[START Material]

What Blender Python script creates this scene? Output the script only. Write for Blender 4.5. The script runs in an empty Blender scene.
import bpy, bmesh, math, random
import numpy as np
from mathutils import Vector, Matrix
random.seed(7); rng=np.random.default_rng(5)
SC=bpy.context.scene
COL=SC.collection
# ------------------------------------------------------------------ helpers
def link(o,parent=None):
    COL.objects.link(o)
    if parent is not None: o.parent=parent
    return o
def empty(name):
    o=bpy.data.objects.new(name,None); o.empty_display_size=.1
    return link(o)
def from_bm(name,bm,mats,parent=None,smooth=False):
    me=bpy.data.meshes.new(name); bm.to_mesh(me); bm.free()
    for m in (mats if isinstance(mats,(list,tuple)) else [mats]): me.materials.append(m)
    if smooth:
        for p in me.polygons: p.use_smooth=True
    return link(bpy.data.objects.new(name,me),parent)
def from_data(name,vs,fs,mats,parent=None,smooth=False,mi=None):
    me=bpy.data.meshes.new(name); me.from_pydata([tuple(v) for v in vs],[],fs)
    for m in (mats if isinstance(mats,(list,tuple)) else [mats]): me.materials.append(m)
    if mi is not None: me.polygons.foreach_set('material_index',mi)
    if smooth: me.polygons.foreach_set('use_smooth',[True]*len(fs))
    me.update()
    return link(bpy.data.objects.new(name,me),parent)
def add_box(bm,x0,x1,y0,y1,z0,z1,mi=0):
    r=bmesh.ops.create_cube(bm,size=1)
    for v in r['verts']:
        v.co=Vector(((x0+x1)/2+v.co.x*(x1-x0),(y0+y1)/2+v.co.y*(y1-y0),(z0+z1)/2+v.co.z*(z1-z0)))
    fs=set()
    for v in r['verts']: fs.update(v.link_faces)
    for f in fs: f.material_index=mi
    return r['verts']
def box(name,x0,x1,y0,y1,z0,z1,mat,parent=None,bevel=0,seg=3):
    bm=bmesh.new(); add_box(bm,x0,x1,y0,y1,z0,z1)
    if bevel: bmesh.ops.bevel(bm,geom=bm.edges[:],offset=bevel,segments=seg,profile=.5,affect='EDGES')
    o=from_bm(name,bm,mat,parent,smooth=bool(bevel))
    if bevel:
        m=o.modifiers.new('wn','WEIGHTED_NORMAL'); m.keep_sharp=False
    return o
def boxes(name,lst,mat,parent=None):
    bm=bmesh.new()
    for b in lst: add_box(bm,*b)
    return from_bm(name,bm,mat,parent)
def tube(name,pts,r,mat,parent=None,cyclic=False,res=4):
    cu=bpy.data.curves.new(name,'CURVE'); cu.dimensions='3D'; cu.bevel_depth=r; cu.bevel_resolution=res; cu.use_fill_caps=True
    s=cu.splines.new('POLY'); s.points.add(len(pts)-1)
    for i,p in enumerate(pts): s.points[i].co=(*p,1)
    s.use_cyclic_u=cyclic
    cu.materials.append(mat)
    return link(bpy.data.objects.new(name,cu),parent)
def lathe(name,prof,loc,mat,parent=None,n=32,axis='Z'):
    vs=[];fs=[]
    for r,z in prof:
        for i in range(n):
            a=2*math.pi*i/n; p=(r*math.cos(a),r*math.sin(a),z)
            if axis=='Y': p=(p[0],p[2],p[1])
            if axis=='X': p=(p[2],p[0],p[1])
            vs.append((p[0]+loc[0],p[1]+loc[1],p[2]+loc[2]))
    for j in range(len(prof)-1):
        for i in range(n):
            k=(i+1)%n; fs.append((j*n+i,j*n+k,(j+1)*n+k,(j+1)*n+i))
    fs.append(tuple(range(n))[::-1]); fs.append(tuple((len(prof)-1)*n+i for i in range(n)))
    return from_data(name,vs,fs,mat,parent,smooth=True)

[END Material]

Copy all lines from the data that hold the word "scene".

What Blender Python script creates this scene? Output the script only. Write for Blender 4.5. The script runs in an empty Blender scene.
SC=bpy.context.scene